A Generalization of the Maximum Likelihood Expectation Maximization
(MLEM) Method: Masked-MLEM
Abstract
In our previous work on image reconstruction for single-layer
collimatorless scintigraphy, we introduced the min-min weighted robust
least squares (WRLS) optimization algorithm to address the challenge of
reconstructing images when both the system matrix and the projection
data are uncertain. Whereas the WRLS algorithm has been successful in
two-dimensional (2D) reconstruction, expanding it to three-dimensional
(3D) reconstruction is difficult since the WRLS optimization problem is
neither smooth nor strongly-convex. To overcome these difficulties and
achieve robust image reconstruction in the presence of system
uncertainties and projection noise, we propose a generalized iterative
method based on the maximum likelihood expectation maximization (MLEM)
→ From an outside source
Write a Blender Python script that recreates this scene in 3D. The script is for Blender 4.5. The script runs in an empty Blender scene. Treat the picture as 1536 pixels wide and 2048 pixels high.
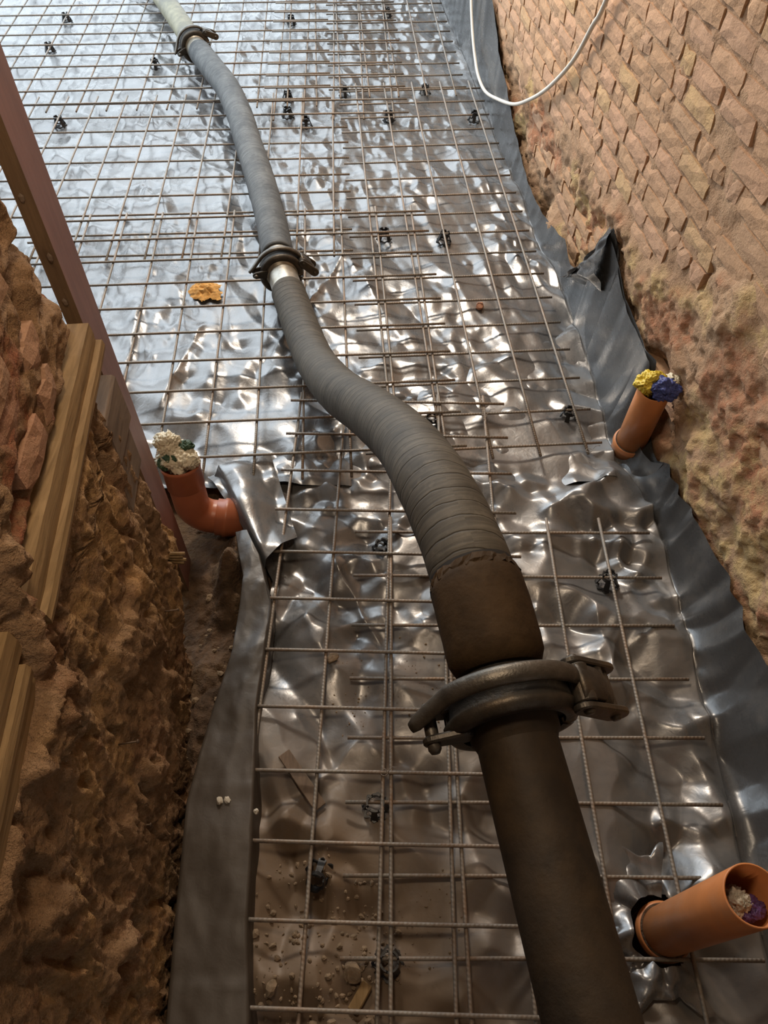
import bpy, bmesh, math, random
import numpy as np
from mathutils import Vector, Matrix, Euler

rng = random.Random(7)
nr = np.random.RandomState(11)
scn = bpy.context.scene
COL = scn.collection

# ------------------------------------------------------------------ camera, sky, lamps, exposure
CAM_Z = 2.318
cam_d = bpy.data.cameras.new('camera')
cam = bpy.data.objects.new('camera', cam_d)
COL.objects.link(cam)
cam_d.sensor_fit = 'VERTICAL'
cam_d.sensor_height = 24.0
cam_d.lens = 1462.1 * 24.0 / 2048.0
cam_d.clip_start = 0.02
RIGHT = Vector((0.99997064, 0.00607652, 0.00466784))
UP = Vector((-0.00766243, 0.79300425, 0.60916792))
FWD = Vector((0.0, 0.6091858, -0.79302753))
m = Matrix((RIGHT, UP, -FWD)).transposed().to_4x4()
m.translation = Vector((0, 0, CAM_Z))
cam.matrix_world = m
scn.camera = cam

world = bpy.data.worlds.new('sky')
scn.world = world
world.use_nodes = True
bg = world.node_tree.nodes['Background']
bg.inputs[0].default_value = (0.80, 0.91, 1.0, 1)
bg.inputs[1].default_value = 4.6

def area(name, loc, target, sx, sy, power, col):
    l = bpy.data.lights.new(name, 'AREA')
    l.shape = 'RECTANGLE'; l.size = sx; l.size_y = sy; l.energy = power; l.color = col
    o = bpy.data.objects.new(name, l); COL.objects.link(o)
    o.location = loc
    o.rotation_euler = (Vector(target) - Vector(loc)).to_track_quat('-Z', 'Y').to_euler()
    return o
# a warm work lamp hung high beside the camera; portals only help sampling the daylight openings
area('work_lamp', (-0.22, 0.85, 2.70), (0.35, 1.15, 0.0), 0.30, 0.22, 13.5, (1.0, 0.80, 0.58))
area('brick_fill_light', (-0.50, 5.0, 3.2), (0.95, 2.3, 0.6), 0.6, 0.45, 130, (1.0, 0.87, 0.72))  # added fill light that brightens the brick wall and film highlights
for nm, loc, tg, sx, sy in (('roof_opening', (-3.2, 7.9, 3.4), (-3.2, 7.9, 0), 4.7, 6.4), ('far_opening', (-3.0, 11.1, 1.7), (-3.0, 0, 1.7), 5.2, 3.3), ('side_opening', (-5.6, 7.9, 1.7), (0, 7.9, 1.7), 6.4, 3.3)):
    o = area(nm, loc, tg, sx, sy, 1.0, (1, 1, 1)); o.data.cycles.is_portal = True

vs = scn.view_settings
scn.display_settings.display_device = 'sRGB'
vs.view_transform = 'Standard'
vs.look = 'None'
vs.gamma = 1.0
vs.use_curve_mapping = False
vs.exposure = 0.0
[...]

algorithm, hereinafter referred to as the Masked-MLEM algorithm. In the
Masked-MLEM algorithm, only selected subsets (“masks”) in the system
matrix and the projection contribute to the image update to satisfy the
constraints imposed by the system uncertainties. We validate the
Masked-MLEM algorithm and compare it to the standard MLEM algorithm
using data from both collimated and uncollimated imaging instruments,
including parallel-hole collimated SPECT, 2D collimatorless
scintigraphy, and 3D collimatorless tomography. The results show that
the Masked-MLEM and standard MLEM reconstructions are similar in SPECT
imaging, while the Masked-MLEM algorithm outperforms the standard MLEM
algorithm in collimatorless imaging. A good choice of system uncertainty
can make the Masked-MLEM reconstruction more robust than the standard
MLEM reconstruction, effectively reducing the likelihood of
reconstructing higher activities in regions without radioactive sources.